This forums is turning me off burning DVDs

A few hours ago, I was a happy geek burning away on my Asus 1814Blt with cheap dvds.

A few (failed) tries at burning very large files over DL disk led to a visit to these forums and now I’m sweating going passing my collection through cd-dvd speed and panicking at the thought of disappearing data and mysterious PIF errors.

In a nutshell I’m a mess, and you need to help me out :sad:

Can a kind someone please have a look at the graph below and tell me if I should start to panic? I’d really appreciate it, really. It’s a disc I burned at max speed (16x) containing a single wmv for the whole disc (that’s the only kind of disc i burn). Media is CMC MAG M01 (the tdk 100pcs kind).

TIA!!!

The scan itself looks fine, try to copy the data back to your PC to ensure readability or run the Transfer Rate Test option.

Hi Adidas, welcome to CDFreaks! :slight_smile:

There’s no need to panic over the scan in your post. It’s not the very best of scans, but it’s a good scan and well within specifications for an acceptable disc (if one applies the relevant ECMA standards).
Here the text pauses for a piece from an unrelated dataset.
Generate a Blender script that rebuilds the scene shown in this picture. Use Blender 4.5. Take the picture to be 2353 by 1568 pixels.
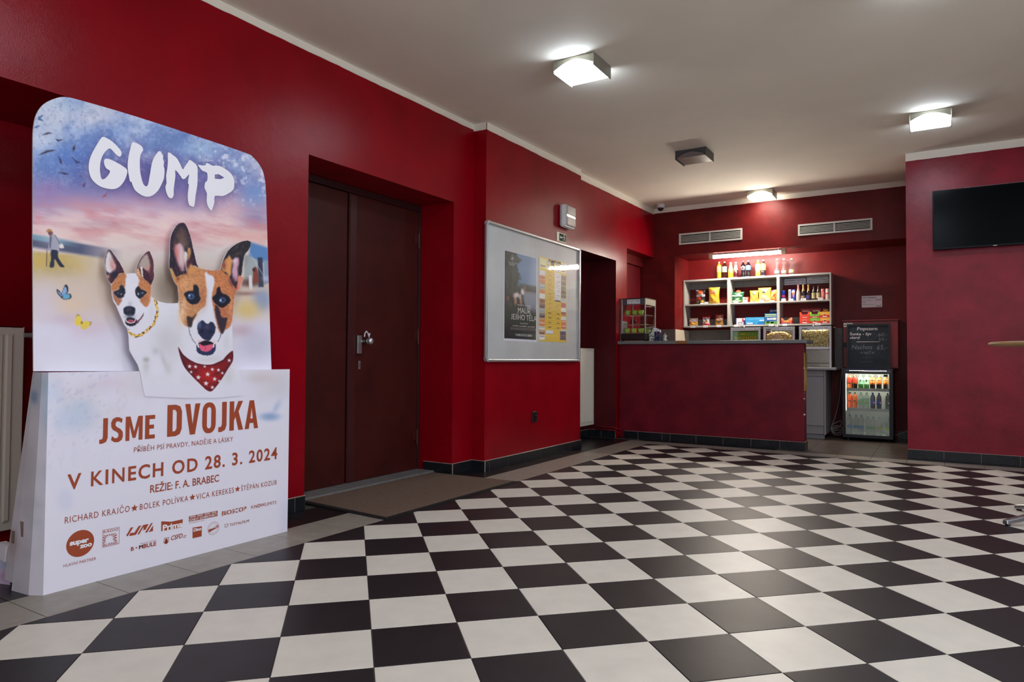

The Asus DRW-1814BLT is not a well known disc quality scanner here, so I would be hesitant to base any decisions only on scans in that drive.

Scans by themselves only provide part of the picture of how good the quality of a disc or a burn is, and another important part is to check whether the disc can be read without slowdowns at maximum speed; this can be done on the Benchmark tab in CDSpeed. Yet another important test for DVD Video discs is to see if the play in your DVD player.

CMC MAG M01 media is regarded as variable quality media, which doesn’t always burn with good quality. If you get a working disc however, CMC media is generally known to be stable over time unlike some other DVD media.

A piece of advice: Now that you’ve recently discovered PIE/PIF scanning, don’t go into panic over seeing some scans that you think might be bad. Instead, learn what to expect from scans, especially scans made by drives similar to your drive, and when you have a better understanding of media testing, THEN you can panic (or not). :bigsmile:

Thank you very much for your kind comments. I feel a little bit less panicky now :smiley:

The reason I joined these forums is because a very bad experience with DL disc led me here. I never had problem playing or burning media before, but a box of Phillips (http://www.scan.co.uk/Products/ProductInfo.asp?WebProductID=547350) changed all that. It burned fine (all 25 discs), and I erased the original from my HD. Then I realized none of the disc would switch layers when played in VLC. It would just hang. You can imagine my face.

I’m told that only the Verbatim stuff is any good for burning ultra large files (8gb) on DL. I guess I can accept that but they cost twice the price. Are DL really that bad? Maybe I should just stick with SL media.

Verbatim is the only highly recommended media for DVD±R DL. Other DVD±R DL media may work, but results are less certain and will depend on the burning drive.

Some programs can create problems at the layer break on DL media, so many people prefer to use ImgBurn when burning DL media, because it handles the layerbreak properly.

DL still suffers from a combination of drive writing support incompatibility & quality fluctuations of media. The only safe option is Verbatim DL, tho price is more than twice the equivalent SL disc. It seems pointless unless you specifically require the space of DL.

OK thank you all again, this forums really rocks!

I have one last question and I’ll leave slowly by the backdoor:
I have a few DL disc that have survived the onslaught and are readable (but not watchable as they can’t seek in vlc).

Sorry for the stupid question but say I’m able to copy the data from the disc back to my HD, does that mean the data is the same as it was originally or was it ‘corrupted’ somehow because of the PIF errors? (as you can guess i’m planning to dump all the data back to HD then again onto verbatim media).

If you can read the files back to the HDD, then the files are not corrupted (unless there was some serious problems with the computer that burned those files).
PIF don’t corrupt the data; PIF means that the first of two layers (PI) has failed to correct an error, but there’s a second layer (PO) that will usually be able to correct errors even when PIF are very high. If PO fails (POF) the drive will usually try to re-read the problematic sectors, and only if the POF persists will you get an actual reading error.

Unless you use ripping software that is specifically configured to ignore reading errors, you will get a fatal error during copying and not data corruption. Data corruption can only happen with ripping programs set to ignore reading errors.

You are not required to leave through the back door. :disagree: :wink:

That is a bout how my M01’s (TDK Multi-Color Snap n Save 30pk) burn right off the spindle. Never had a problem with them in a player with burns like that though so I wouldn’t worry. I actually like the M01’s better than my Imation Daxon AZ3 (also cheap media) that some here seem to like. I get over 3000 MAX PIF on every one of those.

I’m about to grab some Maxell branded M01’s since they’re cheaper than the TDK’s, and available just about everywhere.